- [WHAT IS REQUIRED]: Copy out each line exactly as it appears.

- [GIVEN DATA]:
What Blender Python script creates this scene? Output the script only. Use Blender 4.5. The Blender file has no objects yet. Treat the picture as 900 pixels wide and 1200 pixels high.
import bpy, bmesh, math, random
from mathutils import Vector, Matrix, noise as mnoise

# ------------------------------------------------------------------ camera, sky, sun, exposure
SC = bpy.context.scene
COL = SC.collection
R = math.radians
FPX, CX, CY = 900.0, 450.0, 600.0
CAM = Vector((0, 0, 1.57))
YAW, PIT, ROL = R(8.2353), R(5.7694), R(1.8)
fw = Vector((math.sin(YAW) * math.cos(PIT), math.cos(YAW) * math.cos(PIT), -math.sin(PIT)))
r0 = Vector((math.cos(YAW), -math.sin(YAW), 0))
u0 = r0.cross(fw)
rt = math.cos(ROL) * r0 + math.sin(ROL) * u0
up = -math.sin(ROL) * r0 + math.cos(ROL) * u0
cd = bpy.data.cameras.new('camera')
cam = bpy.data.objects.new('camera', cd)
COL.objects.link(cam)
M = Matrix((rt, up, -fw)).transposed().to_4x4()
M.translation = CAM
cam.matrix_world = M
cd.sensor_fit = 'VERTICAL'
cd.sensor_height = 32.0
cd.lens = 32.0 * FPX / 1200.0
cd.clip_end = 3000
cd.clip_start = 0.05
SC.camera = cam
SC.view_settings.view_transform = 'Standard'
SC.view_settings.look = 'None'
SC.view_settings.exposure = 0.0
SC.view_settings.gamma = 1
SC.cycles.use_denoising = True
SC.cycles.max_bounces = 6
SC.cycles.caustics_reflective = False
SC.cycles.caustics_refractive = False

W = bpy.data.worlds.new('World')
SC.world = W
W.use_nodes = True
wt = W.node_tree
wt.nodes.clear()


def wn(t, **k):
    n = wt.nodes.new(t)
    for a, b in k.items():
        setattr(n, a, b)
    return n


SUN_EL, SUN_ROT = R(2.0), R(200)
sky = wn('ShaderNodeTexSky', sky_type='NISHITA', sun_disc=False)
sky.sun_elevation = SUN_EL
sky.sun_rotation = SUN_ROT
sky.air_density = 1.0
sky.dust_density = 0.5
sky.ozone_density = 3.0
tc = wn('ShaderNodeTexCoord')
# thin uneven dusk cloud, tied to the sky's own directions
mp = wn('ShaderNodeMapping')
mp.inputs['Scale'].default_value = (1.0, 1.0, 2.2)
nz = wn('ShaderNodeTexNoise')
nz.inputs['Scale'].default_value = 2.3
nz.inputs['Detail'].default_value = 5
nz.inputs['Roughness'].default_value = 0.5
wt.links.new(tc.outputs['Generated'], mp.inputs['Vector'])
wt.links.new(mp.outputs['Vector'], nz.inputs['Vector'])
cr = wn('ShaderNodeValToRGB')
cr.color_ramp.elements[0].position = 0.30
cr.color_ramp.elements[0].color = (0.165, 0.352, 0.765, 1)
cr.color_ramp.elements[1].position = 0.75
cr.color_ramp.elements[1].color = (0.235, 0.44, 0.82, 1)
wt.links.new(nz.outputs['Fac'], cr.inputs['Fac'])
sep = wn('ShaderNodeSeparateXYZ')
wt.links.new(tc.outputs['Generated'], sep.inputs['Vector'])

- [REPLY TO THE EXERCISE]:
What Blender Python script creates this scene? Output the script only. Use Blender 4.5. The Blender file has no objects yet. Treat the picture as 900 pixels wide and 1200 pixels high.
import bpy, bmesh, math, random
from mathutils import Vector, Matrix, noise as mnoise

# ------------------------------------------------------------------ camera, sky, sun, exposure
SC = bpy.context.scene
COL = SC.collection
R = math.radians
FPX, CX, CY = 900.0, 450.0, 600.0
CAM = Vector((0, 0, 1.57))
YAW, PIT, ROL = R(8.2353), R(5.7694), R(1.8)
fw = Vector((math.sin(YAW) * math.cos(PIT), math.cos(YAW) * math.cos(PIT), -math.sin(PIT)))
r0 = Vector((math.cos(YAW), -math.sin(YAW), 0))
u0 = r0.cross(fw)
rt = math.cos(ROL) * r0 + math.sin(ROL) * u0
up = -math.sin(ROL) * r0 + math.cos(ROL) * u0
cd = bpy.data.cameras.new('camera')
cam = bpy.data.objects.new('camera', cd)
COL.objects.link(cam)
M = Matrix((rt, up, -fw)).transposed().to_4x4()
M.translation = CAM
cam.matrix_world = M
cd.sensor_fit = 'VERTICAL'
cd.sensor_height = 32.0
cd.lens = 32.0 * FPX / 1200.0
cd.clip_end = 3000
cd.clip_start = 0.05
SC.camera = cam
SC.view_settings.view_transform = 'Standard'
SC.view_settings.look = 'None'
SC.view_settings.exposure = 0.0
SC.view_settings.gamma = 1
SC.cycles.use_denoising = True
SC.cycles.max_bounces = 6
SC.cycles.caustics_reflective = False
SC.cycles.caustics_refractive = False

W = bpy.data.worlds.new('World')
SC.world = W
W.use_nodes = True
wt = W.node_tree
wt.nodes.clear()


def wn(t, **k):
    n = wt.nodes.new(t)
    for a, b in k.items():
        setattr(n, a, b)
    return n


SUN_EL, SUN_ROT = R(2.0), R(200)
sky = wn('ShaderNodeTexSky', sky_type='NISHITA', sun_disc=False)
sky.sun_elevation = SUN_EL
sky.sun_rotation = SUN_ROT
sky.air_density = 1.0
sky.dust_density = 0.5
sky.ozone_density = 3.0
tc = wn('ShaderNodeTexCoord')
# thin uneven dusk cloud, tied to the sky's own directions
mp = wn('ShaderNodeMapping')
mp.inputs['Scale'].default_value = (1.0, 1.0, 2.2)
nz = wn('ShaderNodeTexNoise')
nz.inputs['Scale'].default_value = 2.3
nz.inputs['Detail'].default_value = 5
nz.inputs['Roughness'].default_value = 0.5
wt.links.new(tc.outputs['Generated'], mp.inputs['Vector'])
wt.links.new(mp.outputs['Vector'], nz.inputs['Vector'])
cr = wn('ShaderNodeValToRGB')
cr.color_ramp.elements[0].position = 0.30
cr.color_ramp.elements[0].color = (0.165, 0.352, 0.765, 1)
cr.color_ramp.elements[1].position = 0.75
cr.color_ramp.elements[1].color = (0.235, 0.44, 0.82, 1)
wt.links.new(nz.outputs['Fac'], cr.inputs['Fac'])
sep = wn('ShaderNodeSeparateXYZ')
wt.links.new(tc.outputs['Generated'], sep.inputs['Vector'])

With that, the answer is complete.